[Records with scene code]
********

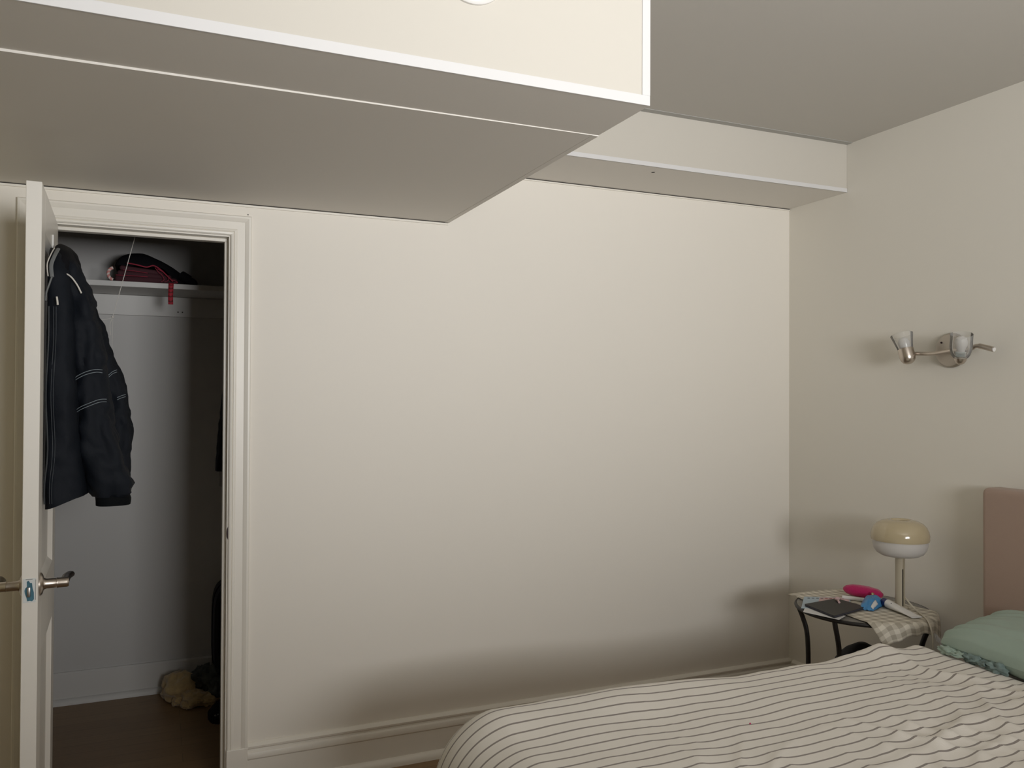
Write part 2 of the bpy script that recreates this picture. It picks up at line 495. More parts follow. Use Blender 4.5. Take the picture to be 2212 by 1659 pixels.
# baseboard back wall (moulded) + shoe
prof = [(0, 0), (-.016, 0), (-.016, .112), (-.021, .118), (-.022, .128), (-.019, .138), (-.012, .143), (-.011, .149), (-.017, .154), (-.018, .161), (-.013, .168), (-.006, .172), (0, .172)]
bb = struct(part('baseboard_back', G().extrude(prof, (OPR + .0785, 0, 0), (0, 0, 0), (0, 1, 0), (0, 0, 1)), 'trim', ang=25), 'tall moulded baseboard along the back wall')
qp = [(-.016, 0)] + [(-.016 - .019 * math.cos(a * PI / 12), .031 * math.sin(a * PI / 12)) for a in range(0, 7)]
part('shoe_moulding', G().extrude(qp, (OPR + .0785, 0, 0), (-.036, 0, 0), (0, 1, 0), (0, 0, 1)), 'trim', bb, ang=60)
br_ = struct(part('baseboard_right', G().extrude(prof, (0, -.036, 0), (0, YF, 0), (1, 0, 0), (0, 0, 1)), 'trim', ang=25), 'tall moulded baseboard along the right wall')
struct(part('baseboard_left', G().extrude(prof, (XL, 0, 0), (OPL - .0785, 0, 0), (0, 1, 0), (0, 0, 1)), 'trim', ang=25), 'moulded baseboard left of the closet door')

# ------------------------------------------------------------------ closet shell
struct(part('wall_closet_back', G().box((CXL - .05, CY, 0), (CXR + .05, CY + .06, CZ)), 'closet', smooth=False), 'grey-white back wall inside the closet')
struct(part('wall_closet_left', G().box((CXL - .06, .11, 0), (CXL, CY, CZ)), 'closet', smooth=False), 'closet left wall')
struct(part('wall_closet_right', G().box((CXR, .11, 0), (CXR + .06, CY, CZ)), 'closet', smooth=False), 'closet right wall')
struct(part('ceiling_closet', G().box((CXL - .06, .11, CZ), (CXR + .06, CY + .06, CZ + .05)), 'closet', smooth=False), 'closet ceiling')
cp = [(0, 0), (-.014, 0), (-.014, .140), (-.008, .148), (0, .148)]
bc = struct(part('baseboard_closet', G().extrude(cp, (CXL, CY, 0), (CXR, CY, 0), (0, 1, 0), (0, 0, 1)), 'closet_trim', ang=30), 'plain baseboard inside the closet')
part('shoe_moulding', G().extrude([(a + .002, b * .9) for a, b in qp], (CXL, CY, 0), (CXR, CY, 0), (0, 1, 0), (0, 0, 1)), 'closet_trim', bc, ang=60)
# shelf with its wall cleat
sh = thing('closet_shelf', (-2.9, 1.02, 1.927), 'painted closet shelf board holding the dark folded clothes', 'shelf')
part('shelf_board', G().box((CXL, .845, 1.927), (CXR, CY - .001, 1.951), .002), 'closet_trim', sh, smooth=False)
cl = part('cleat', G().box((CXL, CY - .019, 1.830), (CXR, CY - .001, 1.926), .0015), 'closet_trim', sh, smooth=False)
for x in (-2.765, -2.745):
    part('screw_hole', G().lathe([(0, 0), (.0035, 0), (.0035, .001), (0, .001)], (x, CY - .019, 1.853), (0, -1, 0), 10), 'gap', cl)

# ------------------------------------------------------------------ door frame: jambs, stops, casing
fr = struct(thing('trim_4', ((OPL + OPR) / 2, 0, 0)), 'white moulded casing around the closet doorway')
part('jamb', G().box((OPR, -.004, 0), (OPR + .018, .112, OPT + .018), .001), 'trim', fr, smooth=False)
part('jamb', G().box((OPL - .018, -.004, 0), (OPL, .112, OPT + .018), .001), 'trim', fr, smooth=False)
part('head_jamb', G().box((OPL, -.004, OPT), (OPR, .112, OPT + .018), .001), 'trim', fr, smooth=False)
part('door_stop', G().box((OPR - .012, .036, 0), (OPR, .072, OPT - .012), .002), 'trim', fr, smooth=False)
part('door_stop', G().box((OPL, .036, 0), (OPL + .012, .072, OPT - .012), .002), 'trim', fr, smooth=False)
part('head_stop', G().box((OPL, .036, OPT - .012), (OPR, .072, OPT), .002), 'trim', fr, smooth=False)
CW = .0735
# casing profile: a across from the opening outward, b thickness
cprof = [(0, 0), (0, .012), (.004, .016), (.010, .017), (.0125, .014), (.0145, .0175), (.020, .0165), (.024, .0135), (.050, .0135), (.054, .017), (.058, .019), (.064, .022), (.070, .022), (CW, .018), (CW, 0)]


def casing_leg(x, sgn, z1):
    """mitred leg; sgn +1 goes to +x"""
    r0 = [Vector((x + sgn * (a + .005), -b, .16)) for a, b in cprof]
    r1 = [Vector((x + sgn * (a + .005), -b, z1 + .005 + a)) for a, b in cprof]
    return G().loft([r0, r1])


part('casing_leg', casing_leg(OPR, 1, OPT), 'trim', fr, ang=20)
part('casing_leg', casing_leg(OPL, -1, OPT), 'trim', fr, ang=20)
part('casing_head', G().loft([[Vector((OPL - .005 - a, -b, OPT + .005 + a)) for a, b in cprof], [Vector((OPR + .005 + a, -b, OPT + .005 + a)) for a, b in cprof]]), 'trim', fr, ang=20)
for x0, x1 in ((OPR + .004, OPR + .0785), (OPL - .0785, OPL - .004)):
    part('plinth_block', G().box((x0, -.021, 0), (x1, 0, .160), .002), 'trim', fr, smooth=False)
sp_ = part('strike_plate', G().box((OPR - .0012, .004, .915), (OPR + .0002, .034, .985), .0004), 'trim', fr, smooth=False)
g = G().lathe([(0, 0), (.020, 0), (.026, .001), (.024, .003), (0, .0035)], (OPR + .008, -.0040, .946), (0, -1, 0), 24)
for v in g.v: v.x = OPR + .008 + (v.x - OPR - .008) * .32
part('strike_hole', g, 'bronze', sp_)
part('nail_mark', G().lathe([(0, 0), (.0022, 0), (.0022, .001), (0, .001)], (-2.553, -.0003, 2.118), (0, -1, 0), 8), 'gap', fr)

# ------------------------------------------------------------------ door leaf
HX, HY = -3.168, -.028
dd = Vector((.038, -.9993, 0)).normalized()     # hinge -> latch
dn = Vector((.9993, .038, 0)).normalized()      # towards the closet side face
DW, DT, DZ0, DZ1 = .636, .0375, .012, 2.022


def D(u, t, z):  # u from hinge, t: 0 = visible (right) face, negative into the leaf
    return Vector((HX, HY, 0)) + dd * u + dn * t + Vector((0, 0, z))


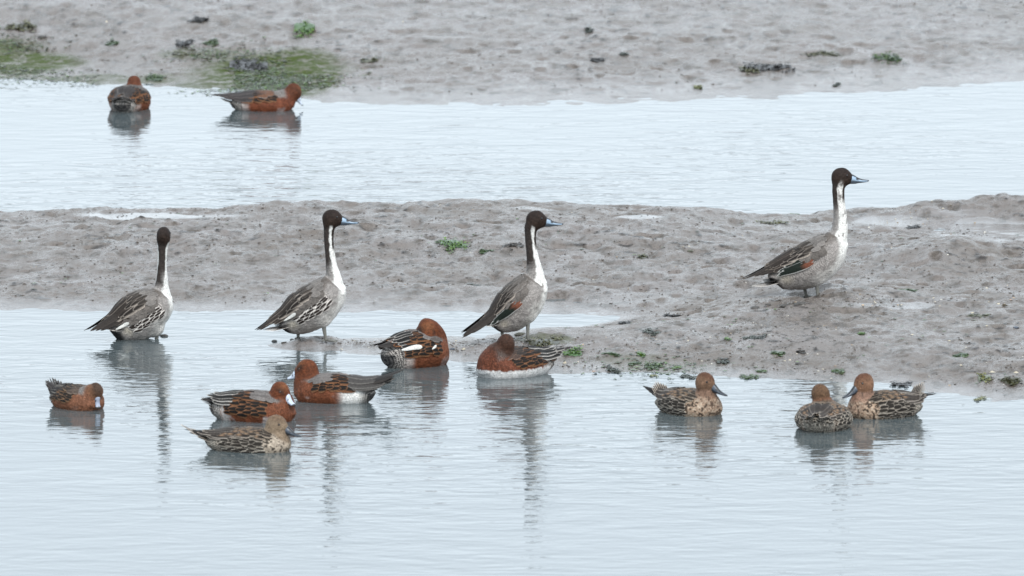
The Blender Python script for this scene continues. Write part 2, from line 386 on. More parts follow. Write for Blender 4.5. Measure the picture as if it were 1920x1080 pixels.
class Body:
    """side outline (px, facing +x, z up) -> body axis tables"""
    def __init__(s, top, bot, pitch, wmax, wprof=None):
        s.pitch = pitch; c, sn = math.cos(pitch), math.sin(pitch); s.c, s.s = c, sn
        T = sorted([(x * c + z * sn, -x * sn + z * c) for x, z in top]); B = sorted([(x * c + z * sn, -x * sn + z * c) for x, z in bot])
        s.x0 = min(T[0][0], B[0][0]); s.x1 = max(T[-1][0], B[-1][0]); s.L = s.x1 - s.x0
        X = np.linspace(s.x0, s.x1, 161)
        t = np.interp(X, [p[0] for p in T], [p[1] for p in T]); b = np.interp(X, [p[0] for p in B], [p[1] for p in B])
        t = gsm(t, 13); b = gsm(b, 13)
        s.X = X; s.zc = (t + b) / 2; n = (X - s.x0) / s.L
        s.h = np.maximum((t - b) / 2, .3)
        endf = np.sqrt(np.clip(1 - np.clip((n - .93) / .07, 0, 1) ** 2, 0, 1)) * np.sqrt(np.clip(1 - np.clip((.05 - n) / .05, 0, 1) ** 2, 0, 1))
        s.h = s.h * np.maximum(endf, .02)
        wp = wprof or [(0, .32), (.12, .52), (.3, .82), (.5, 1), (.7, 1), (.85, .86), (.95, .62), (1, .4)]
        s.w = gsm(wmax * np.interp(n, [p[0] for p in wp], [p[1] for p in wp]), 11) * np.maximum(endf, .02)
        # wing bearing surface, continued straight past the rump
        i = 26; Xe = np.linspace(s.x0 - s.L, s.x1, 321)
        k = (s.zc[i + 8] - s.zc[i]) / (X[i + 8] - X[i])
        s.Xe = Xe
        s.zce = np.where(Xe < X[i], s.zc[i] + (Xe - X[i]) * k * .5, np.interp(Xe, X, s.zc))
        dh = np.clip((X[i] - Xe) / s.L, 0, 1)
        s.he = np.where(Xe < X[i], s.h[i] * np.exp(-1.1 * dh), np.interp(Xe, X, s.h)); s.we = np.where(Xe < X[i], s.w[i] * np.exp(-1.6 * dh), np.interp(Xe, X, s.w))
    def to_body(s, P):
        return np.stack([P[..., 0] * s.c + P[..., 2] * s.s, P[..., 1], -P[..., 0] * s.s + P[..., 2] * s.c], -1)
    def from_body(s, P):
        return np.stack([P[..., 0] * s.c - P[..., 2] * s.s, P[..., 1], P[..., 0] * s.s + P[..., 2] * s.c], -1)
    def sdf(s, x, y, z):
        xb = x * s.c + z * s.s; zb = -x * s.s + z * s.c
        zc = np.interp(xb, s.X, s.zc); h = np.interp(xb, s.X, s.h); w_ = np.interp(xb, s.X, s.w)
        k = np.sqrt((y / w_) ** 2 + ((zb - zc) / h) ** 2)
        f = (k - 1) * np.minimum(h, w_)
        f = np.maximum(f, -np.minimum(h, w_))
        return np.maximum(f, np.maximum(s.x0 - xb, xb - s.x1))
    def param(s, P):
        b = s.to_body(P); xi = (b[:, 0] - s.x0) / s.L
        zc = np.interp(b[:, 0], s.X, s.zc); h = np.maximum(np.interp(b[:, 0], s.X, s.h), 4); w_ = np.maximum(np.interp(b[:, 0], s.X, s.w), 4)
        th = np.arctan2(np.abs(b[:, 1]) / w_, (b[:, 2] - zc) / h)
        return xi, th, b
    def surf(s, x, th, off, side):
        zc = np.interp(x, s.Xe, s.zce); h = np.interp(x, s.Xe, s.he); w_ = np.interp(x, s.Xe, s.we)
        n = np.stack([np.zeros_like(x), side * np.sin(th) / w_, np.cos(th) / h], -1); n /= np.linalg.norm(n, axis=-1, keepdims=True)
        p = np.stack([x, side * w_ * np.sin(th), zc + h * np.cos(th)], -1)
        return s.from_body(p + n * off[..., None])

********

What is expected → Include the first line of the records, the line containing "struct(part('wall_closet_right', G().box((CXR, .11, 0), (CXR", and every line between them, repeated exactly. Skip the pictures.

Written answer →
Write part 2 of the bpy script that recreates this picture. It picks up at line 495. More parts follow. Use Blender 4.5. Take the picture to be 2212 by 1659 pixels.
# baseboard back wall (moulded) + shoe
prof = [(0, 0), (-.016, 0), (-.016, .112), (-.021, .118), (-.022, .128), (-.019, .138), (-.012, .143), (-.011, .149), (-.017, .154), (-.018, .161), (-.013, .168), (-.006, .172), (0, .172)]
bb = struct(part('baseboard_back', G().extrude(prof, (OPR + .0785, 0, 0), (0, 0, 0), (0, 1, 0), (0, 0, 1)), 'trim', ang=25), 'tall moulded baseboard along the back wall')
qp = [(-.016, 0)] + [(-.016 - .019 * math.cos(a * PI / 12), .031 * math.sin(a * PI / 12)) for a in range(0, 7)]
part('shoe_moulding', G().extrude(qp, (OPR + .0785, 0, 0), (-.036, 0, 0), (0, 1, 0), (0, 0, 1)), 'trim', bb, ang=60)
br_ = struct(part('baseboard_right', G().extrude(prof, (0, -.036, 0), (0, YF, 0), (1, 0, 0), (0, 0, 1)), 'trim', ang=25), 'tall moulded baseboard along the right wall')
struct(part('baseboard_left', G().extrude(prof, (XL, 0, 0), (OPL - .0785, 0, 0), (0, 1, 0), (0, 0, 1)), 'trim', ang=25), 'moulded baseboard left of the closet door')

# ------------------------------------------------------------------ closet shell
struct(part('wall_closet_back', G().box((CXL - .05, CY, 0), (CXR + .05, CY + .06, CZ)), 'closet', smooth=False), 'grey-white back wall inside the closet')
struct(part('wall_closet_left', G().box((CXL - .06, .11, 0), (CXL, CY, CZ)), 'closet', smooth=False), 'closet left wall')
struct(part('wall_closet_right', G().box((CXR, .11, 0), (CXR + .06, CY, CZ)), 'closet', smooth=False), 'closet right wall')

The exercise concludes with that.